By the end of his life, Mendeleev had been honoured by scientific institutions all over Europe, including the Royal Society in London, which gave him the Davy Medal in 1882 and the Copley Medal in 1905. He was never awarded the Nobel Prize, however, mainly due to a personal conflict with the influential Swedish physical chemist Svante Arrhenius. In his homeland, too, he was never elected to a full member of the Russian Academy of Sciences, perhaps because of his prickly character and serial disputes with several of the Academy's leading members, perhaps because of his scandalous second marriage - at the age of 43, he fell madly in love with the 18-year-old Anna Ivanovna Popova, and married her one month before his divorce from his first wife was finalized. His daughter Lyubov from his second marriage would go on to be the wife of the great St. Petersburg poet Alexander Blok.
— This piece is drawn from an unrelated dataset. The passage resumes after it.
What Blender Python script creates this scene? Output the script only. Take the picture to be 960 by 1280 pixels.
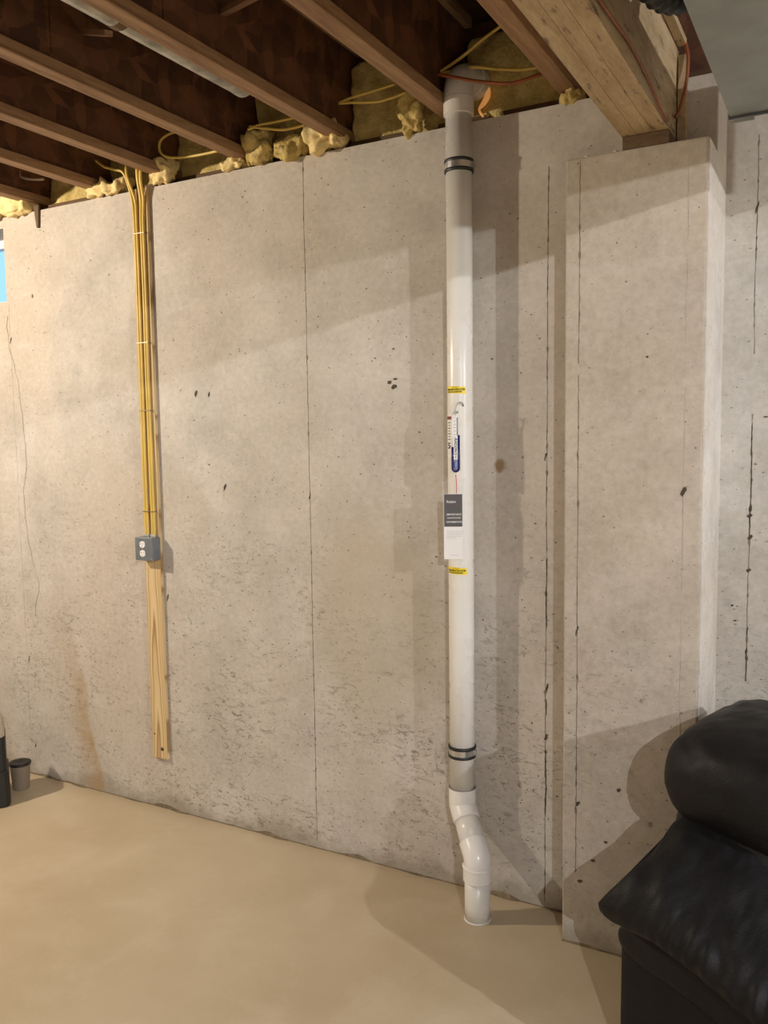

Mendeleev died from influenza at the age of 72, widely recognized as one of the great scientific minds of his age. By the end of the 19th century, thanks in no small part to his extraordinary labours, St. Petersburg had become unquestionably one of Europe's greatest scientific centres. In commemoration of his life and work, numerous institutions and scientific awards now bear his name, as well as the element mendelevium and the Mendeleev lunar crater. In St. Petersburg, there is a Memorial Museum Apartment housing his archives in the Twelve Colleges Building, and the street that runs past it was renamed Mendeleevskaya Linia (Mendeleev Line) in 1923. His name was also given to the National Metrology Institute, located opposite the main building of the Technological Institute. Next to the building can be found a statue of Mendeleev seated in contemplation, with his periodic table on the wall beside him.